### Goal of the exercise
Below are records; please set down exactly the lines from the first through the one containing "COL = SC.collection".

### Supplied information
------------------------------------------------

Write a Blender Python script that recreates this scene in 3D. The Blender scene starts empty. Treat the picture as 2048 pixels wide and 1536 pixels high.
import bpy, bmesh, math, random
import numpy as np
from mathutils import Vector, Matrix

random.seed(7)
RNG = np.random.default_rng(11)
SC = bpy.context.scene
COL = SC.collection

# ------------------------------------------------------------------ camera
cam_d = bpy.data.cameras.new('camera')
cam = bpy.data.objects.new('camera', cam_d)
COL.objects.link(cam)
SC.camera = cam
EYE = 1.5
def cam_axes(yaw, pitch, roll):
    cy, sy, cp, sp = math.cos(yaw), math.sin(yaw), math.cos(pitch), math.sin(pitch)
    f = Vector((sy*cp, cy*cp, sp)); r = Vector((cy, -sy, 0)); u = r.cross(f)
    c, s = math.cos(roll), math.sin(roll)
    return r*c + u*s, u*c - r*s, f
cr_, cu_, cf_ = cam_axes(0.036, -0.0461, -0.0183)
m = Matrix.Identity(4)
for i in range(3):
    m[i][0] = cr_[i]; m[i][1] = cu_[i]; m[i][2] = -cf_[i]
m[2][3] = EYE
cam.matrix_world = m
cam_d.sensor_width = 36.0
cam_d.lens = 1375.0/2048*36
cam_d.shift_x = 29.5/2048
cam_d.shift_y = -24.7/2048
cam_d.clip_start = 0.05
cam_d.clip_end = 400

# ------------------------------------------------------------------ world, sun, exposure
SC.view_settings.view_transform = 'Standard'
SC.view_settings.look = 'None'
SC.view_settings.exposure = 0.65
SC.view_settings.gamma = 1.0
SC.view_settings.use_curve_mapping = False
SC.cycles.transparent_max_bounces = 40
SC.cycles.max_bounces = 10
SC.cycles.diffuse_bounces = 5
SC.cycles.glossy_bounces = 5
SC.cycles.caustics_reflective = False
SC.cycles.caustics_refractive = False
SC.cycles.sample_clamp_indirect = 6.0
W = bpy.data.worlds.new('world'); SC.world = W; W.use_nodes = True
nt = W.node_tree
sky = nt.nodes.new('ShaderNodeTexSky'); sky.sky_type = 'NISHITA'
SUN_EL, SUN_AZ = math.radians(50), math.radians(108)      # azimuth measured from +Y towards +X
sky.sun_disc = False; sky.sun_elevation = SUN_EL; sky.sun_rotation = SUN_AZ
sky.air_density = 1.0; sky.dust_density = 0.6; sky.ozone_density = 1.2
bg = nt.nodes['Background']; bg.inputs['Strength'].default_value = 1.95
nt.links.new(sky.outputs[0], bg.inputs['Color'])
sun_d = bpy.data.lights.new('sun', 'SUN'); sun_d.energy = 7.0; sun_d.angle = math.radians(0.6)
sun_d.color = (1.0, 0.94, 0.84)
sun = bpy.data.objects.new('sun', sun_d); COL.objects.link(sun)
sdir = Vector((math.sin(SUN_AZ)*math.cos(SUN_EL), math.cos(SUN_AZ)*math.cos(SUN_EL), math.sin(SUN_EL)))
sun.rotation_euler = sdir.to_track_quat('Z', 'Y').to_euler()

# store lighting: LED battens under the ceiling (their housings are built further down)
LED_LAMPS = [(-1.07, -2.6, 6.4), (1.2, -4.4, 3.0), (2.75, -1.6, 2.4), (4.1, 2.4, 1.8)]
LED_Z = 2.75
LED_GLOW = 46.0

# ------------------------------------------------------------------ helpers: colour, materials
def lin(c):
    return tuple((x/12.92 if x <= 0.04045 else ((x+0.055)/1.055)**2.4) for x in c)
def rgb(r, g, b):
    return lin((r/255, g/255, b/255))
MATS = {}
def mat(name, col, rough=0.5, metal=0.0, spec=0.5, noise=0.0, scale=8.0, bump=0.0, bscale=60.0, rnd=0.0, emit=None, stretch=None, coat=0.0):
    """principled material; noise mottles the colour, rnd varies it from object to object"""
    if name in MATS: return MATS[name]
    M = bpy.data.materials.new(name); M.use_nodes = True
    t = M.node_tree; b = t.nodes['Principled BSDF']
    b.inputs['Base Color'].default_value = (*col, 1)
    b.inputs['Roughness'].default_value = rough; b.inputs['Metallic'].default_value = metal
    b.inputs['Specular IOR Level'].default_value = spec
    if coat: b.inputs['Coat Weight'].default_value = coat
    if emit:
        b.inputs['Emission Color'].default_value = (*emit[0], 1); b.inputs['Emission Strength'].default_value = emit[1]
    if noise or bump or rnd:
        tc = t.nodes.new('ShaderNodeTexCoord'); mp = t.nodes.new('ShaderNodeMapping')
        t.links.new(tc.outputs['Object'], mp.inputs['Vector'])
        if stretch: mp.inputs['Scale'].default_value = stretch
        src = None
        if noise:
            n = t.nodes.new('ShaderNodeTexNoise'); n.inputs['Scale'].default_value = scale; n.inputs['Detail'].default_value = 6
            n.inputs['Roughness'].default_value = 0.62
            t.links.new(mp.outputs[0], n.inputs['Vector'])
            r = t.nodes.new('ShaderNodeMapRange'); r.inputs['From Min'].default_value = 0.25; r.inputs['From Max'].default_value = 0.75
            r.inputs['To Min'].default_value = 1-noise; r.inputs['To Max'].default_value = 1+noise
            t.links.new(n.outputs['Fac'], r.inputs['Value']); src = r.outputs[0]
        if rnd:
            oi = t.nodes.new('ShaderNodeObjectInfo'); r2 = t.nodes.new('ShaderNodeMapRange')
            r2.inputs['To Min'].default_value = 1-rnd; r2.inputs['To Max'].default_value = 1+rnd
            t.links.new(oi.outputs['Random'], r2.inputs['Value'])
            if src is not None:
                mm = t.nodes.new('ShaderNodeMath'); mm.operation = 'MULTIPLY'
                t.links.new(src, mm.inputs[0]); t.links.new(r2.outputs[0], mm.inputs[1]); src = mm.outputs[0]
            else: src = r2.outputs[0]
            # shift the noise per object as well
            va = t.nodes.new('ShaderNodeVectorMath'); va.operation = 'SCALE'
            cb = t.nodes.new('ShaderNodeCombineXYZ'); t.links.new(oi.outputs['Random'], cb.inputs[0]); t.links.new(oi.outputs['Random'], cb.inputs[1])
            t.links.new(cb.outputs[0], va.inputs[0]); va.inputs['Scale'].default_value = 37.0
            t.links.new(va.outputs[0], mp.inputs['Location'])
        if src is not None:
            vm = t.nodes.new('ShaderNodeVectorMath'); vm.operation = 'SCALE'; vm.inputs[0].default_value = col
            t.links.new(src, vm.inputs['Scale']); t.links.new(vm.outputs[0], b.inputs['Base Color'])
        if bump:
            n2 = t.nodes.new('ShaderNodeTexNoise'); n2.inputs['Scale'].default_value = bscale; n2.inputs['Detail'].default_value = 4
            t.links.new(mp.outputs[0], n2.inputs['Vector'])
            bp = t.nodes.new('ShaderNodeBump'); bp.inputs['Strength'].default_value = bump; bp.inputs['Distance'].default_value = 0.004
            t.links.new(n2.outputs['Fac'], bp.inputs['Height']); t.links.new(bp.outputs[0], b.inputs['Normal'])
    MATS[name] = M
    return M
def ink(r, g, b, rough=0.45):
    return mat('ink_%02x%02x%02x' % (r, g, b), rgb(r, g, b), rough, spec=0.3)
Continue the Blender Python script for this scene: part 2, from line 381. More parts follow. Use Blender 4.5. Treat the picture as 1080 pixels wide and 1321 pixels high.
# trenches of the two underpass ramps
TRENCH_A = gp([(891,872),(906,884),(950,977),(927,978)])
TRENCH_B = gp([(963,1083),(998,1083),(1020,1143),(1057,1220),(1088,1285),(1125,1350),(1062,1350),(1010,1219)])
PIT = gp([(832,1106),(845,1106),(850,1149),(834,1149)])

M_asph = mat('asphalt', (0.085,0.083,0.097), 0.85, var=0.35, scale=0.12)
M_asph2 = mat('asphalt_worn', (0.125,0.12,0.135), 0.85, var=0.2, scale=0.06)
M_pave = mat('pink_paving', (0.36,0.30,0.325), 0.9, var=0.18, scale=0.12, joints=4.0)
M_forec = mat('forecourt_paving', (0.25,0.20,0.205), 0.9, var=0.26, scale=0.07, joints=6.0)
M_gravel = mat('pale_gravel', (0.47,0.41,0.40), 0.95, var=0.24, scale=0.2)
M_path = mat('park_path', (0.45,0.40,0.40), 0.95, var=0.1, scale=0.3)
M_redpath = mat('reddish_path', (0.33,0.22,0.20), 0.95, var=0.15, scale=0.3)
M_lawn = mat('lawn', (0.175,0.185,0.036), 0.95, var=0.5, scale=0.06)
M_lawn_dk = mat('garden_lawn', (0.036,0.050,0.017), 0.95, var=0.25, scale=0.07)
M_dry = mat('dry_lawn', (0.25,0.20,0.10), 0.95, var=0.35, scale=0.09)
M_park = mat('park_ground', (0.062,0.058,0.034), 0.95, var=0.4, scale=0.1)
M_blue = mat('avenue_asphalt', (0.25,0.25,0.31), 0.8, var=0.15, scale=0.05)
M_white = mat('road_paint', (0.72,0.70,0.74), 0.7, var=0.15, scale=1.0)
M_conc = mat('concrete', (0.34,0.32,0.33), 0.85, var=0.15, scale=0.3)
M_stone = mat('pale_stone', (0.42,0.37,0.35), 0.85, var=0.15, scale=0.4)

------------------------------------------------

### Written response
Write a Blender Python script that recreates this scene in 3D. The Blender scene starts empty. Treat the picture as 2048 pixels wide and 1536 pixels high.
import bpy, bmesh, math, random
import numpy as np
from mathutils import Vector, Matrix

random.seed(7)
RNG = np.random.default_rng(11)
SC = bpy.context.scene
COL = SC.collection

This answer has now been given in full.